Why You'll Love This
A man naps for twenty years and wakes up a stranger in his own village — Irving makes that absurdity feel quietly devastating.
- Great if you want: a short, mythic American fable with surprising melancholy
- The experience: leisurely and dreamlike — reads in a single unhurried sitting
- The writing: Irving's prose is wry and unhurried, blending folklore warmth with dry wit
- Skip if: you expect plot density — this is a sketch, not a novel
About This Book
What happens when the world moves on without you? Washington Irving's slim but strangely affecting tale follows Rip Van Winkle, a good-natured idler who wanders into the Catskill Mountains and returns to find that everything he knew — his neighbors, his country, his very identity — has been replaced by something unfamiliar. It's a story about belonging and obsolescence, about the quiet terror of being left behind by time, wrapped in the deceptively cozy atmosphere of a Dutch-American village folktale.

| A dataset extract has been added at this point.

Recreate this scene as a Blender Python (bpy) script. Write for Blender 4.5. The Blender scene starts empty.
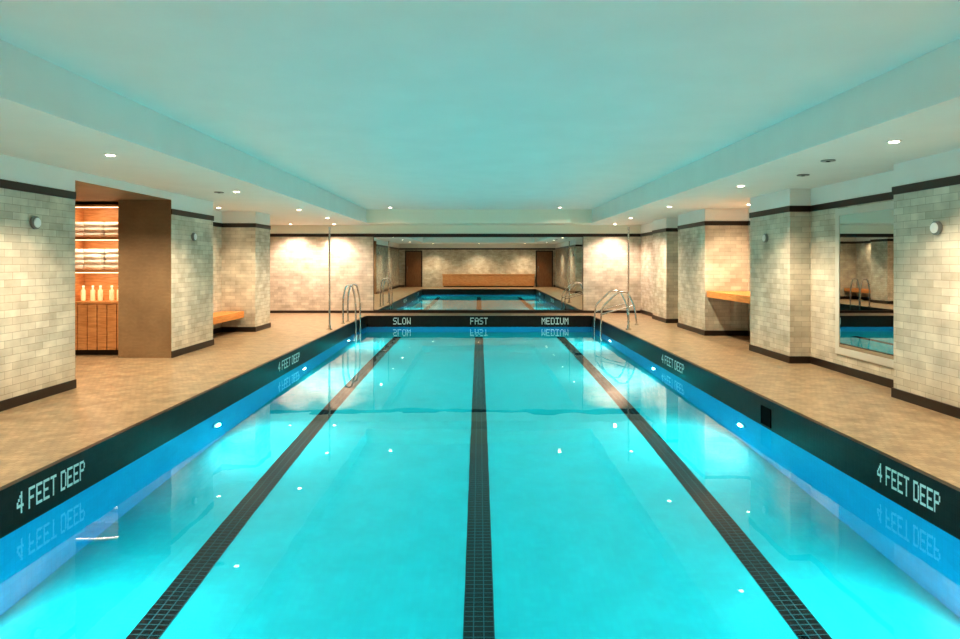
import bpy, bmesh, math, random
from mathutils import Vector
random.seed(4)
D=bpy.data; S=bpy.context.scene; COL=S.collection
H=1.45; F=640.0
# ---------------------------------------------------------------- materials
def newmat(name):
    m=D.materials.new(name); m.use_nodes=True
    nt=m.node_tree; b=nt.nodes['Principled BSDF']; return m,nt,b
def simple(name,col,rough=.5,metal=0,em=None,es=0,noise=0,nscale=8,bump=0):
    m,nt,b=newmat(name)
    b.inputs['Base Color'].default_value=(*col,1); b.inputs['Roughness'].default_value=rough
    b.inputs['Metallic'].default_value=metal
    if em: b.inputs['Emission Color'].default_value=(*em,1); b.inputs['Emission Strength'].default_value=es
    if noise or bump:
        g=nt.nodes.new('ShaderNodeNewGeometry'); n=nt.nodes.new('ShaderNodeTexNoise'); n.inputs['Scale'].default_value=nscale
        n.inputs['Detail'].default_value=4
        nt.links.new(g.outputs['Position'],n.inputs['Vector'])
        if noise:
            r=nt.nodes.new('ShaderNodeValToRGB')
            r.color_ramp.elements[0].position=.3; r.color_ramp.elements[1].position=.7
            r.color_ramp.elements[0].color=(*[c*(1-noise) for c in col],1); r.color_ramp.elements[1].color=(*[min(1,c*(1+noise)) for c in col],1)
            nt.links.new(n.outputs['Fac'],r.inputs['Fac']); nt.links.new(r.outputs['Color'],b.inputs['Base Color'])
        if bump:
            bp=nt.nodes.new('ShaderNodeBump'); bp.inputs['Strength'].default_value=bump; bp.inputs['Distance'].default_value=.01
            nt.links.new(n.outputs['Fac'],bp.inputs['Height']); nt.links.new(bp.outputs['Normal'],b.inputs['Normal'])
    return m
def tiled(name,c1,c2,grout,w,h,mortar=.003,rough=.25,offset=.5,bump=.3,noise=.15,nscale=3,wav=0,spec=.5):
    m,nt,b=newmat(name); L=nt.links
    uv=nt.nodes.new('ShaderNodeUVMap'); uv.uv_map='UVMap'
    br=nt.nodes.new('ShaderNodeTexBrick'); br.offset=offset; br.squash=1
    br.inputs['Scale'].default_value=1; br.inputs['Brick Width'].default_value=w; br.inputs['Row Height'].default_value=h
    br.inputs['Mortar Size'].default_value=mortar; br.inputs['Mortar Smooth'].default_value=.2; br.inputs['Bias'].default_value=0
    br.inputs['Color1'].default_value=(*c1,1); br.inputs['Color2'].default_value=(*c2,1); br.inputs['Mortar'].default_value=(*grout,1)
    L.new(uv.outputs['UV'],br.inputs['Vector'])
    n=nt.nodes.new('ShaderNodeTexNoise'); n.inputs['Scale'].default_value=nscale; n.inputs['Detail'].default_value=6
    L.new(uv.outputs['UV'],n.inputs['Vector'])
    mr=nt.nodes.new('ShaderNodeMapRange'); mr.inputs[1].default_value=.3; mr.inputs[2].default_value=.7; mr.inputs[3].default_value=1-noise; mr.inputs[4].default_value=1+noise
    L.new(n.outputs['Fac'],mr.inputs[0])
    mx=nt.nodes.new('ShaderNodeVectorMath'); mx.operation='SCALE'
    L.new(br.outputs['Color'],mx.inputs[0]); L.new(mr.outputs[0],mx.inputs['Scale'])
    L.new(mx.outputs[0],b.inputs['Base Color'])
    b.inputs['Roughness'].default_value=rough; b.inputs['Specular IOR Level'].default_value=spec
    bp=nt.nodes.new('ShaderNodeBump'); bp.inputs['Strength'].default_value=bump; bp.inputs['Distance'].default_value=.004; bp.invert=True
    if wav:
        n2=nt.nodes.new('ShaderNodeTexNoise'); n2.inputs['Scale'].default_value=9; n2.inputs['Detail'].default_value=1
        L.new(uv.outputs['UV'],n2.inputs['Vector'])
        a=nt.nodes.new('ShaderNodeMath'); a.operation='MULTIPLY_ADD'; a.inputs[1].default_value=wav
        L.new(n2.outputs['Fac'],a.inputs[0]); L.new(br.outputs['Fac'],a.inputs[2]); L.new(a.outputs[0],bp.inputs['Height'])
    else: L.new(br.outputs['Fac'],bp.inputs['Height'])
    L.new(bp.outputs['Normal'],b.inputs['Normal'])
    return m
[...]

Irving writes with a warmth that masks something genuinely unsettling beneath the surface. His prose is unhurried and richly observational, finding gentle comedy in Rip's domestic frustrations before pulling the rug out with a disorientation that lingers longer than the page count suggests it should. The story is short enough to read in a single sitting, but its central image — a man waking to discover the life he knew has simply continued without him — has a way of staying with you. Irving earns every ounce of that unease while barely raising his voice.